Ma la storia non si concentra sull'ingiustizia per i due protagonisti di non poter vivere la loro storia d'amore, ma sulla loro redenzione, perché anche essi sono timorati di Dio e non cercano di stare insieme a tutti i costi ma soltanto il perdono divino. Tutto ciò che fanno dall'inizio del romanzo alla fine è di redimersi per poter quindi spirare al paradiso nonostante ciò che hanno fatto. La stessa bambina si considera figlia del Demonio, non sapendo neanche lei chi sia suo padre. Molto spesso viene detto che sembrava un folletto cattivo: la madre stessa si domanda se sia venuta così eccentrica e disubbidiente proprio perché nata dal peccato e quindi dal Diavolo. La storia che io mi aspettavo di leggere, perciò, non è quella che ho letto, ma quella che ho letto è stata assolutamente più intrigante, più originale e più spettacolare. Il finale è fantastico e anche lì ho capito quanto sia stato bravo lo scrittore, dato che mi ha sorpresa totalmente. Dopo questo elogio mi sembra scontato dire che ho dato cinque stelle a questo romanzo, cioè il massimo, perché mi ha sorpreso tantissimo in positivo, ho amato ogni cosa, i personaggi più buoni, quelli più cattivi, anche se in questa storia non c'è una reale distinzione fra buono e cattivo, ognuno ha le sue colpe e ognuno ha le sue ingiustizie con le quali vivere, ognuno viene beatificato per delle cose e condannato per altre. La stessa Hester diventa un perno della comunità per la sua bontà nel curare i malati e per la sua bravura come sarta nonostante non venisse più considerata pura e facente parte della comunità per ciò che aveva fatto. Ovviamente non sto dicendo niente sul padre della bambina ma si capisce abbastanza presto chi è, poi io già lo sapevo dal film, però nonostante questo è tutto il percorso che affronta lui a sorprendere perché non è quello che ci si aspetta. 

Hawthorne narra una storia ambientata circa duecento anni prima di lui e lo stesso autore considera alcuni gesti e vicende come antiquati, anche lui si sorprende di come le persone reagivano e di quello che erano obbligati a fare per una cosa del genere. Quindi noi sentiamo tutto questo cambiamento, sia da noi alla storia, sia dallo scrittore alla storia. Ma nonostante questo i sentimenti, le emozioni dei protagonisti sono talmente vivi, descritti talmente bene che nonostante noi non li avremmo provati, non avremmo fatto quelle scelte, li comprendiamo e li accettiamo. Questo libro è una scoperta di usi e costumi di un'altra epoca in un altro continente in un altro contesto. Per concludere consiglio questo romanzo secondo me eccezionale: è un libro perfetto che può solamente arricchire chi lo legge, in tutti i sensi, dal punto di vista lessicale, mentale, culturale, apre la mente, fa scoprire cose nuove ed è un piacere leggerlo perché, semplicemente, prende.

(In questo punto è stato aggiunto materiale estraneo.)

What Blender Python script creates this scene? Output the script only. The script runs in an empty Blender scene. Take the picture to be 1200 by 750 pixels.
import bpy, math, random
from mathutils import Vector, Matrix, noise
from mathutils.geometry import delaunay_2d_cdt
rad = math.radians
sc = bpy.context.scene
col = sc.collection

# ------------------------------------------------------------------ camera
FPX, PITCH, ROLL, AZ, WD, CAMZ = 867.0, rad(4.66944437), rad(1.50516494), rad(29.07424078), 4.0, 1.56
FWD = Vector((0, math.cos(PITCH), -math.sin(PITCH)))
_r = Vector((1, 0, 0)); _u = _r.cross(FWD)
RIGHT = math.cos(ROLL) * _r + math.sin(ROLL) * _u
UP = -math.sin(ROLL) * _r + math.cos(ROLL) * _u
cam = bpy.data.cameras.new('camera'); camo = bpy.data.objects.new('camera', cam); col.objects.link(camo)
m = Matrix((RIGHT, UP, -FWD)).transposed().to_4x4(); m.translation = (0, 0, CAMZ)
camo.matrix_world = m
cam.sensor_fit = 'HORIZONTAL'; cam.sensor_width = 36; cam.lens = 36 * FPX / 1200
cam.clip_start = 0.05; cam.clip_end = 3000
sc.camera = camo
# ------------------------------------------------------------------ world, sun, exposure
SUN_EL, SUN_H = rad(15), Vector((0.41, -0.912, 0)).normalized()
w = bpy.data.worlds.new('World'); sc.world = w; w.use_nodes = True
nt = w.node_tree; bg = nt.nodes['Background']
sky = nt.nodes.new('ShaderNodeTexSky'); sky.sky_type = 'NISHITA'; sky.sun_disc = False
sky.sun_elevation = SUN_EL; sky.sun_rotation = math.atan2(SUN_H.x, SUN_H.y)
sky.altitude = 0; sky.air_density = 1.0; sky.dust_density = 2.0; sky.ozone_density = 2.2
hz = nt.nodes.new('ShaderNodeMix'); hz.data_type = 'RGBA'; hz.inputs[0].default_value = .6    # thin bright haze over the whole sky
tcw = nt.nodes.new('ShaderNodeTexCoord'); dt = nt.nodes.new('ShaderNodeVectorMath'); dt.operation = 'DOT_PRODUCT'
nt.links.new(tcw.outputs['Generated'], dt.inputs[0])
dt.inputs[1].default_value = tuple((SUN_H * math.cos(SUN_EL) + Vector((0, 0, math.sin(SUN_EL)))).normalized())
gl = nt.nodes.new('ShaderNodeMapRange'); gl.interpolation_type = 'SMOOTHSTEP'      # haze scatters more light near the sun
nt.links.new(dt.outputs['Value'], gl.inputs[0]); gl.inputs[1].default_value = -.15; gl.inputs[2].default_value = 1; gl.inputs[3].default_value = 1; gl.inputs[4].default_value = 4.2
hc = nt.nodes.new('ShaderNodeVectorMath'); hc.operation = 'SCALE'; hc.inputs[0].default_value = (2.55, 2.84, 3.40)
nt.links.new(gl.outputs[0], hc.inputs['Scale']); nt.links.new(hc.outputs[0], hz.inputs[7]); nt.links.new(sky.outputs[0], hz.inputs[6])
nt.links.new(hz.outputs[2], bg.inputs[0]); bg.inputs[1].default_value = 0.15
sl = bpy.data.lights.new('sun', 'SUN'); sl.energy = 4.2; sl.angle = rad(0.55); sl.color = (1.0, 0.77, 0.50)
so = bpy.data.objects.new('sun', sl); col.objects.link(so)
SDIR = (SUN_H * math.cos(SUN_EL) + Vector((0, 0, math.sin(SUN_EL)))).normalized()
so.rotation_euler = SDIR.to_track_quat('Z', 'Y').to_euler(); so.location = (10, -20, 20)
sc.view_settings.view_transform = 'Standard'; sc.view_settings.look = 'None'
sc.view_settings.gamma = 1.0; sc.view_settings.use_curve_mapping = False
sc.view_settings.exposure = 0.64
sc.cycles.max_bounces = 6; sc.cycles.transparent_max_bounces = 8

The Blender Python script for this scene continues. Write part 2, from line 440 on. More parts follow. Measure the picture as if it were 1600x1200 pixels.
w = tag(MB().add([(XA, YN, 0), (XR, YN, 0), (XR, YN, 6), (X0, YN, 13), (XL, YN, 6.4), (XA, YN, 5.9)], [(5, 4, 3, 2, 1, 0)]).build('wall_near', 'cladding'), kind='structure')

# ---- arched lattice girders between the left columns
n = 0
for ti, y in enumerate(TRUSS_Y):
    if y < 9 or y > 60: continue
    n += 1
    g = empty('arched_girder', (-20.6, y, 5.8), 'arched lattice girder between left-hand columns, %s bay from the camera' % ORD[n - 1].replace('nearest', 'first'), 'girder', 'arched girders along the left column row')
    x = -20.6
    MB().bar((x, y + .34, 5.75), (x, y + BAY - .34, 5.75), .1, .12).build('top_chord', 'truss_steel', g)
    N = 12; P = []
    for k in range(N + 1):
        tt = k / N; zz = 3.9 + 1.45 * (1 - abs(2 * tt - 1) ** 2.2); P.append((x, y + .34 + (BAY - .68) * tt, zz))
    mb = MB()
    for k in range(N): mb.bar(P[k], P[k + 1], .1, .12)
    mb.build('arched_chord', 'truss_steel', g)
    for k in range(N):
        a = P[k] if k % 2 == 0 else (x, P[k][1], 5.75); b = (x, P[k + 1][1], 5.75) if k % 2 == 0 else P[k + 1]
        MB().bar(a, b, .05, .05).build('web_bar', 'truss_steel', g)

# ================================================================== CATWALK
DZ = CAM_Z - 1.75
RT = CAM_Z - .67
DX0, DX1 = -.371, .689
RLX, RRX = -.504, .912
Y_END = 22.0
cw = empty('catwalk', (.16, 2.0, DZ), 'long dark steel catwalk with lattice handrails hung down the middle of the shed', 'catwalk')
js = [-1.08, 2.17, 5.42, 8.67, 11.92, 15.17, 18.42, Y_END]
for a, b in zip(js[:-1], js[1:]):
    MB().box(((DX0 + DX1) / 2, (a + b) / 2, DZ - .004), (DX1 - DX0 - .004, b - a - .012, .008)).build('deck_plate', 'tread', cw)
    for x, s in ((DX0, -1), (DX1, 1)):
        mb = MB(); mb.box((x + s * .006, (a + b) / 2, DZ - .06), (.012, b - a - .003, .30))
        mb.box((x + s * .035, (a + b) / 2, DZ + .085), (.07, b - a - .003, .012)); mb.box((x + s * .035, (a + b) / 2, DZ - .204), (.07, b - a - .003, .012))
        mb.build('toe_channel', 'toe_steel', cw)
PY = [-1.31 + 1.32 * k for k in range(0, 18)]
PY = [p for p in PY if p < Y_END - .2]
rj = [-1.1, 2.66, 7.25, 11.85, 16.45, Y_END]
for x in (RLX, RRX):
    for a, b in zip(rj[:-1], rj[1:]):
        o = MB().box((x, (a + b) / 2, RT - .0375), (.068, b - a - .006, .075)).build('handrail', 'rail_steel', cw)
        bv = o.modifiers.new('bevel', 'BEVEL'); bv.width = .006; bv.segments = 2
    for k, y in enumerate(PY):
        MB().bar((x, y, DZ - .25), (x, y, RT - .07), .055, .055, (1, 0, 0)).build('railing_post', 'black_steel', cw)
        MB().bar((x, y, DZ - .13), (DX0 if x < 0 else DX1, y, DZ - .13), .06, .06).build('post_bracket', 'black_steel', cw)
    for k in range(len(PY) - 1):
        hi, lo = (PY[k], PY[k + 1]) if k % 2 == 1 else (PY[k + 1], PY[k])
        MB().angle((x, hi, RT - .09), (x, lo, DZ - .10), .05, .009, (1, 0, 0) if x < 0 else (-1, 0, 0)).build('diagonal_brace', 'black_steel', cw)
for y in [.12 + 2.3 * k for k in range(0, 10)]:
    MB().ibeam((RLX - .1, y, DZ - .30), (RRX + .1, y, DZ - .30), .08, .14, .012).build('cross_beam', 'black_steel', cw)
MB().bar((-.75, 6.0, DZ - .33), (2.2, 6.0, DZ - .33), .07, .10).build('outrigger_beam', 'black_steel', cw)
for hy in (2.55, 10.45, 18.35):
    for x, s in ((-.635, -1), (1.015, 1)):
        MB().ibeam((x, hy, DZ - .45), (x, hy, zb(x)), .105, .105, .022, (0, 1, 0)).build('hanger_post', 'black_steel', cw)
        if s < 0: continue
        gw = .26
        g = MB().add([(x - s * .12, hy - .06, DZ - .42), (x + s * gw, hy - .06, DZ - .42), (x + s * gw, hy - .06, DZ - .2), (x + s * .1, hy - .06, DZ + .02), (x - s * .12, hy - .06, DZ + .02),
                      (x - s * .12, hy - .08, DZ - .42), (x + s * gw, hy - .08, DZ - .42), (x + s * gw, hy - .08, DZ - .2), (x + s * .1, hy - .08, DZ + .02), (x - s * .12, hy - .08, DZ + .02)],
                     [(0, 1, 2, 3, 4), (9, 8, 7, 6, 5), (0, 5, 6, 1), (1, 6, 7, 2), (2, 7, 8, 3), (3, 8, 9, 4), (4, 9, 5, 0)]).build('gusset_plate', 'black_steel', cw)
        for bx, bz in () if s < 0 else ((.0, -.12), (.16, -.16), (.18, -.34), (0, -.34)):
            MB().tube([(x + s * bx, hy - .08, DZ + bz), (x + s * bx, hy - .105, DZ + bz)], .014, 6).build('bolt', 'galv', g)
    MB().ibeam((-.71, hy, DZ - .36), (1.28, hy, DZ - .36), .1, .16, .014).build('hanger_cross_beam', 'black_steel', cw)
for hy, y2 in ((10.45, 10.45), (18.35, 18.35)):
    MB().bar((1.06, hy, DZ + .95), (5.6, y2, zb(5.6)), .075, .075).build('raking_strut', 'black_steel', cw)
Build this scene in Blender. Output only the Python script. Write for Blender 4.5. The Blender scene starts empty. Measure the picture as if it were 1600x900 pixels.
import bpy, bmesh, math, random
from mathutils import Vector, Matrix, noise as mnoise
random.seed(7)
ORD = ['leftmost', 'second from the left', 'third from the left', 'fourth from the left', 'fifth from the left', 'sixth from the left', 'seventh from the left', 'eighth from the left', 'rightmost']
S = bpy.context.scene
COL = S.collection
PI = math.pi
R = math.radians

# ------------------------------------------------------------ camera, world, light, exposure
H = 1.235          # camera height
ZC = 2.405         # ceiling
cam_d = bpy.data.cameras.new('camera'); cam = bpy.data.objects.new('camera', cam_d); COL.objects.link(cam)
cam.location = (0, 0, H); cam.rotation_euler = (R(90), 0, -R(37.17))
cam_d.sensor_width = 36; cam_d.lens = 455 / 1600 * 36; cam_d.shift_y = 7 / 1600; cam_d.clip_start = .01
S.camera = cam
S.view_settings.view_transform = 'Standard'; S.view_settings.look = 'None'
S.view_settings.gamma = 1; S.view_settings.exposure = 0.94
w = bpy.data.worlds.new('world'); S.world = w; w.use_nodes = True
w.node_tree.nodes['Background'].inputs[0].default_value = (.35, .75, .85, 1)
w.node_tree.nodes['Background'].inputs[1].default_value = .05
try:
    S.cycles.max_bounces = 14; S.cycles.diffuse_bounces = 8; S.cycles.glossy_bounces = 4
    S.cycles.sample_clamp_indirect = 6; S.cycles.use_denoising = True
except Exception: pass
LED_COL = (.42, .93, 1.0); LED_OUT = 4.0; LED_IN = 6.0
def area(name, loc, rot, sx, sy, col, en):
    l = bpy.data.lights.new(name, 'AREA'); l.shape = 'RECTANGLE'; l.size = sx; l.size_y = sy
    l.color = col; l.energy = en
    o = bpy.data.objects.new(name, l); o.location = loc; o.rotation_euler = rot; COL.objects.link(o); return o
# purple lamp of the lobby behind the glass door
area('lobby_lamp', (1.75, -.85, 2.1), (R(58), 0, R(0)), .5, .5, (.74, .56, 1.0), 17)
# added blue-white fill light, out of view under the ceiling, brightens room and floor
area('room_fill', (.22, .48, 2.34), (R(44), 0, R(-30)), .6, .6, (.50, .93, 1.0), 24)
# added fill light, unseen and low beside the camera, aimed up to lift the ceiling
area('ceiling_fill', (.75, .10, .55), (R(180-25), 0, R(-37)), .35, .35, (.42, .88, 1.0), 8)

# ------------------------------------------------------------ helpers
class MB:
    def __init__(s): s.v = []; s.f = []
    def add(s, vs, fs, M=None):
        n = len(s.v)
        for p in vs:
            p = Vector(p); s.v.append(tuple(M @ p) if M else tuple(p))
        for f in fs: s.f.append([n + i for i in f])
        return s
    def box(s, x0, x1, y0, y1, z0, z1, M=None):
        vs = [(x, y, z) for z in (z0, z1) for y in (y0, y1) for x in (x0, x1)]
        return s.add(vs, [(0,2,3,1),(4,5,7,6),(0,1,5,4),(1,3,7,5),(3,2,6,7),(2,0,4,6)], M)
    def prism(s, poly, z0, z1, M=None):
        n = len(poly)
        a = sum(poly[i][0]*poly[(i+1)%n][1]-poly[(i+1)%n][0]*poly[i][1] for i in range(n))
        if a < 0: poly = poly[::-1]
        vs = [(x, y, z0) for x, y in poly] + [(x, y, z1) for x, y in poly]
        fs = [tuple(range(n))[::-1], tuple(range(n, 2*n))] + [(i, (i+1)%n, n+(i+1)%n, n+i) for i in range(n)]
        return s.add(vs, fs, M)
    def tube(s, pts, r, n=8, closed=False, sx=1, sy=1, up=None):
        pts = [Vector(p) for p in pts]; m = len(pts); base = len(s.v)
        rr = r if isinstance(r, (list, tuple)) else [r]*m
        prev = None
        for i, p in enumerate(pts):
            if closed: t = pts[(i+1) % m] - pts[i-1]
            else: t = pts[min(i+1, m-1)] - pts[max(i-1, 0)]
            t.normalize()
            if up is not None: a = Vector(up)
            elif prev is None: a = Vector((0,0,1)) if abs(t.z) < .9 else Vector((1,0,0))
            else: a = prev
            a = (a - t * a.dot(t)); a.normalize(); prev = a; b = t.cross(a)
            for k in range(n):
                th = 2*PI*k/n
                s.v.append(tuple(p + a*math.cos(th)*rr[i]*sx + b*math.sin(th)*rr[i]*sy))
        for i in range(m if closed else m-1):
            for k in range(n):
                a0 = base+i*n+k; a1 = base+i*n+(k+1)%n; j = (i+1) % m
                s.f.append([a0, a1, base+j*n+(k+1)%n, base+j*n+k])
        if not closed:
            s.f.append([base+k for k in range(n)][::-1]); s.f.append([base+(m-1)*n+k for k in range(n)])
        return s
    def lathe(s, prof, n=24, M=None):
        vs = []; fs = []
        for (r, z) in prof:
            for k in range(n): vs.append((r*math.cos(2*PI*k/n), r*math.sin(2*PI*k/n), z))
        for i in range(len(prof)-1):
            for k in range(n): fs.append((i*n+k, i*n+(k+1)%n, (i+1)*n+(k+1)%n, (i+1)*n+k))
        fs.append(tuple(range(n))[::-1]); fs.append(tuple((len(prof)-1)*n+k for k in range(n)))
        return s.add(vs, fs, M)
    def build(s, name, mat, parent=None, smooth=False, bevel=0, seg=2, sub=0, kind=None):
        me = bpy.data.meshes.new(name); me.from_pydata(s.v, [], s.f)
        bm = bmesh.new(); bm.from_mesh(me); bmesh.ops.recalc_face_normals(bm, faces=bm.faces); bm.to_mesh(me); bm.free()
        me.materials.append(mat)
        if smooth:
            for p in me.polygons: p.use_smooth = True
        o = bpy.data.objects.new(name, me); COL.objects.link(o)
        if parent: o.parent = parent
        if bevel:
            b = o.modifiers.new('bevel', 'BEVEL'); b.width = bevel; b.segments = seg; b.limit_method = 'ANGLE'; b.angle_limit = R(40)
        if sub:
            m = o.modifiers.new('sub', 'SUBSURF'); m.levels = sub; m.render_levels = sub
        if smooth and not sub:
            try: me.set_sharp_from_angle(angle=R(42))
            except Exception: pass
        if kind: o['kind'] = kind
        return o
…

"Tanto l'odio quanto l'amore, se raggiungono una certa intensità, presuppongono una conoscenza reciproca di due cuori così profonda che un essere umano si trova alla mercé di un altro per la vita del suo spirito; ed è per questo che tanto l'amante appassionato quanto il nemico inesorabile si sentono mancare le ragioni della vita, se sia loro sottratto l'oggetto dell'amore o dell'odio."